EXERCISE BRIEF: Reproduce the full listing that appears beneath this instruction exactly.

INFORMATION SUPPLIED:

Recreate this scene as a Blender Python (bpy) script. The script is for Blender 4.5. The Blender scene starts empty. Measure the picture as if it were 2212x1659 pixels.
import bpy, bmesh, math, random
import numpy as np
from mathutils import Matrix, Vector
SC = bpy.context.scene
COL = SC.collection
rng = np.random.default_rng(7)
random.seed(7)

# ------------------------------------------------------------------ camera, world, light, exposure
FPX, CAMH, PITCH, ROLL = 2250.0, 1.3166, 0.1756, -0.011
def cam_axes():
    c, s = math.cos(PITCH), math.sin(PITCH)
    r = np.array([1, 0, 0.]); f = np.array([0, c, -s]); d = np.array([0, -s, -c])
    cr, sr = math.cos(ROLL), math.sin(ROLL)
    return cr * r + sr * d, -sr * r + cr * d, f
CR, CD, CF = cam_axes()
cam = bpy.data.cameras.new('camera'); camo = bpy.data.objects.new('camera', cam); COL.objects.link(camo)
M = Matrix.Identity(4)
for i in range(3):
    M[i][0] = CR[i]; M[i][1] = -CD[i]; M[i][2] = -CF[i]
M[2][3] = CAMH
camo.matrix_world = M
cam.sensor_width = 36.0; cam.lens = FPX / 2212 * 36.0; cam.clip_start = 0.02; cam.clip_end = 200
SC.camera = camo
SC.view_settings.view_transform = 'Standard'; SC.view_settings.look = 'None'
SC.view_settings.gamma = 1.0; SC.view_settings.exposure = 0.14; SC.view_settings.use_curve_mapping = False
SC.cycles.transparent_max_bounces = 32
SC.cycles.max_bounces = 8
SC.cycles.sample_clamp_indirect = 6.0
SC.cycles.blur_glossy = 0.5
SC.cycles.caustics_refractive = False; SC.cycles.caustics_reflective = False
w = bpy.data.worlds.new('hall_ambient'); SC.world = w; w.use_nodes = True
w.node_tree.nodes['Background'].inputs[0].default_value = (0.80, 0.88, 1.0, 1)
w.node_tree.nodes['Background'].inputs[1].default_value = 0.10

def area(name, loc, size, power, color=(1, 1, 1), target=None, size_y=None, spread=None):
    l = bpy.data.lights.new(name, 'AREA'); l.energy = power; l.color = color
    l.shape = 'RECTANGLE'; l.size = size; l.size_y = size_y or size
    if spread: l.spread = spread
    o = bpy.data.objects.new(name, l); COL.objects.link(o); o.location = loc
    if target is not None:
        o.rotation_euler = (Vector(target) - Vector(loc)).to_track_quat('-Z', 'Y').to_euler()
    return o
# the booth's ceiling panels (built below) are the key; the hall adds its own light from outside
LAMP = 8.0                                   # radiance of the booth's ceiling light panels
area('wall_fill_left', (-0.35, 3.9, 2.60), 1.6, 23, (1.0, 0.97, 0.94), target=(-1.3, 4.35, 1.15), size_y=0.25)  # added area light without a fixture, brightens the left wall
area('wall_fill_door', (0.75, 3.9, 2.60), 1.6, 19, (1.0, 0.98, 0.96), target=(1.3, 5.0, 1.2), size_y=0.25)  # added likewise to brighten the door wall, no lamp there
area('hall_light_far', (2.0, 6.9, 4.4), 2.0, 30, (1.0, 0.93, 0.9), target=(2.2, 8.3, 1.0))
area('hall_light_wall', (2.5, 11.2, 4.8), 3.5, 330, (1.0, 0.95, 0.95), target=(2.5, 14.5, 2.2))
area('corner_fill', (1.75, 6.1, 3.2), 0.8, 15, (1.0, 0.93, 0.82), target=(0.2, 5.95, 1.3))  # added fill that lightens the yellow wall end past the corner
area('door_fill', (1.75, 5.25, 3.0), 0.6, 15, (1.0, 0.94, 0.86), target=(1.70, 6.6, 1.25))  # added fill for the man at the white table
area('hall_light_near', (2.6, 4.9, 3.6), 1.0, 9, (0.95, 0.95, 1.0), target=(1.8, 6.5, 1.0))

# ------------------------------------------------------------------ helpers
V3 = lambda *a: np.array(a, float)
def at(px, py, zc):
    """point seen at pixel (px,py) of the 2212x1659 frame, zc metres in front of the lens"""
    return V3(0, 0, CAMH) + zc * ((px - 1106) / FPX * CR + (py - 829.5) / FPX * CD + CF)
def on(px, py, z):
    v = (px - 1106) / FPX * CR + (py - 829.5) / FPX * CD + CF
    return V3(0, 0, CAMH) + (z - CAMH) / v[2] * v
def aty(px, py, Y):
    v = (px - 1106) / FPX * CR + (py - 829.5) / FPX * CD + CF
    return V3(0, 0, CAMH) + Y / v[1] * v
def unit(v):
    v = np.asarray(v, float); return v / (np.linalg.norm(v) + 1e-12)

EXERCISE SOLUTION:
Recreate this scene as a Blender Python (bpy) script. The script is for Blender 4.5. The Blender scene starts empty. Measure the picture as if it were 2212x1659 pixels.
import bpy, bmesh, math, random
import numpy as np
from mathutils import Matrix, Vector
SC = bpy.context.scene
COL = SC.collection
rng = np.random.default_rng(7)
random.seed(7)

# ------------------------------------------------------------------ camera, world, light, exposure
FPX, CAMH, PITCH, ROLL = 2250.0, 1.3166, 0.1756, -0.011
def cam_axes():
    c, s = math.cos(PITCH), math.sin(PITCH)
    r = np.array([1, 0, 0.]); f = np.array([0, c, -s]); d = np.array([0, -s, -c])
    cr, sr = math.cos(ROLL), math.sin(ROLL)
    return cr * r + sr * d, -sr * r + cr * d, f
CR, CD, CF = cam_axes()
cam = bpy.data.cameras.new('camera'); camo = bpy.data.objects.new('camera', cam); COL.objects.link(camo)
M = Matrix.Identity(4)
for i in range(3):
    M[i][0] = CR[i]; M[i][1] = -CD[i]; M[i][2] = -CF[i]
M[2][3] = CAMH
camo.matrix_world = M
cam.sensor_width = 36.0; cam.lens = FPX / 2212 * 36.0; cam.clip_start = 0.02; cam.clip_end = 200
SC.camera = camo
SC.view_settings.view_transform = 'Standard'; SC.view_settings.look = 'None'
SC.view_settings.gamma = 1.0; SC.view_settings.exposure = 0.14; SC.view_settings.use_curve_mapping = False
SC.cycles.transparent_max_bounces = 32
SC.cycles.max_bounces = 8
SC.cycles.sample_clamp_indirect = 6.0
SC.cycles.blur_glossy = 0.5
SC.cycles.caustics_refractive = False; SC.cycles.caustics_reflective = False
w = bpy.data.worlds.new('hall_ambient'); SC.world = w; w.use_nodes = True
w.node_tree.nodes['Background'].inputs[0].default_value = (0.80, 0.88, 1.0, 1)
w.node_tree.nodes['Background'].inputs[1].default_value = 0.10

def area(name, loc, size, power, color=(1, 1, 1), target=None, size_y=None, spread=None):
    l = bpy.data.lights.new(name, 'AREA'); l.energy = power; l.color = color
    l.shape = 'RECTANGLE'; l.size = size; l.size_y = size_y or size
    if spread: l.spread = spread
    o = bpy.data.objects.new(name, l); COL.objects.link(o); o.location = loc
    if target is not None:
        o.rotation_euler = (Vector(target) - Vector(loc)).to_track_quat('-Z', 'Y').to_euler()
    return o
# the booth's ceiling panels (built below) are the key; the hall adds its own light from outside
LAMP = 8.0                                   # radiance of the booth's ceiling light panels
area('wall_fill_left', (-0.35, 3.9, 2.60), 1.6, 23, (1.0, 0.97, 0.94), target=(-1.3, 4.35, 1.15), size_y=0.25)  # added area light without a fixture, brightens the left wall
area('wall_fill_door', (0.75, 3.9, 2.60), 1.6, 19, (1.0, 0.98, 0.96), target=(1.3, 5.0, 1.2), size_y=0.25)  # added likewise to brighten the door wall, no lamp there
area('hall_light_far', (2.0, 6.9, 4.4), 2.0, 30, (1.0, 0.93, 0.9), target=(2.2, 8.3, 1.0))
area('hall_light_wall', (2.5, 11.2, 4.8), 3.5, 330, (1.0, 0.95, 0.95), target=(2.5, 14.5, 2.2))
area('corner_fill', (1.75, 6.1, 3.2), 0.8, 15, (1.0, 0.93, 0.82), target=(0.2, 5.95, 1.3))  # added fill that lightens the yellow wall end past the corner
area('door_fill', (1.75, 5.25, 3.0), 0.6, 15, (1.0, 0.94, 0.86), target=(1.70, 6.6, 1.25))  # added fill for the man at the white table
area('hall_light_near', (2.6, 4.9, 3.6), 1.0, 9, (0.95, 0.95, 1.0), target=(1.8, 6.5, 1.0))

# ------------------------------------------------------------------ helpers
V3 = lambda *a: np.array(a, float)
def at(px, py, zc):
    """point seen at pixel (px,py) of the 2212x1659 frame, zc metres in front of the lens"""
    return V3(0, 0, CAMH) + zc * ((px - 1106) / FPX * CR + (py - 829.5) / FPX * CD + CF)
def on(px, py, z):
    v = (px - 1106) / FPX * CR + (py - 829.5) / FPX * CD + CF
    return V3(0, 0, CAMH) + (z - CAMH) / v[2] * v
def aty(px, py, Y):
    v = (px - 1106) / FPX * CR + (py - 829.5) / FPX * CD + CF
    return V3(0, 0, CAMH) + Y / v[1] * v
def unit(v):
    v = np.asarray(v, float); return v / (np.linalg.norm(v) + 1e-12)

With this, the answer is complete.